A new study has found that desire to indulge in guilty pleasures due to stress may not be as satisfying as someone who has the same treat just for pleasure and isn't stressed.

Lead author Eva Pool, MS, a doctoral student at the University of Geneva said that most people experience stress that increases craving for rewarding experiences, such as eating a tasty bar of chocolate, and though it could make one invest considerable effort in obtaining the object of our desire, it does not necessarily increase the enjoyment we experience.

According to the study, stress prompted chocolate lovers in an experiment to exert three times as much effort to smell chocolate than unstressed chocolate lovers, but both groups reported about the same level of enjoyment when they got a whiff of the pleasing aroma.

 

For the experiment, researchers recruited 36 university students, of whom 19 were men, who said they love chocolate.
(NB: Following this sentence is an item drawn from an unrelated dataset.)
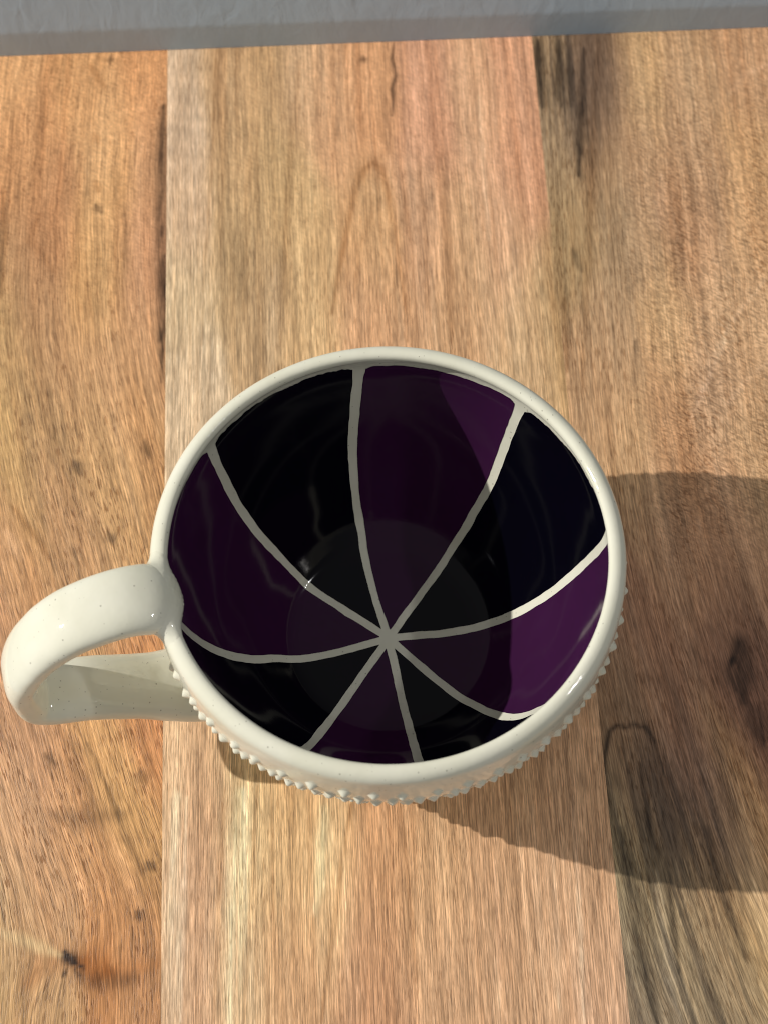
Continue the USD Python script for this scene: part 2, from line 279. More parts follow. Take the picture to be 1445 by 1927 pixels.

To induce stress, the researchers asked students to keep one hand in ice-cold water while being observed and videotaped. Another group immersed a hand in lukewarm water. Ten minutes before and 30 minutes after the task, researchers collected samples of the participants' saliva and tested them for levels of cortisol, a hormone involved in stress response. Following the stress conditioning, all participants had to press a handgrip for the chance to smell chocolate when they saw a certain symbol. The researchers measured the amount of effort participants invested for a chance to smell the chocolate, and asked participants how pleasant they found the odor.

The study is published in APA's Journal of Experimental Psychology: Animal Learning and Cognition.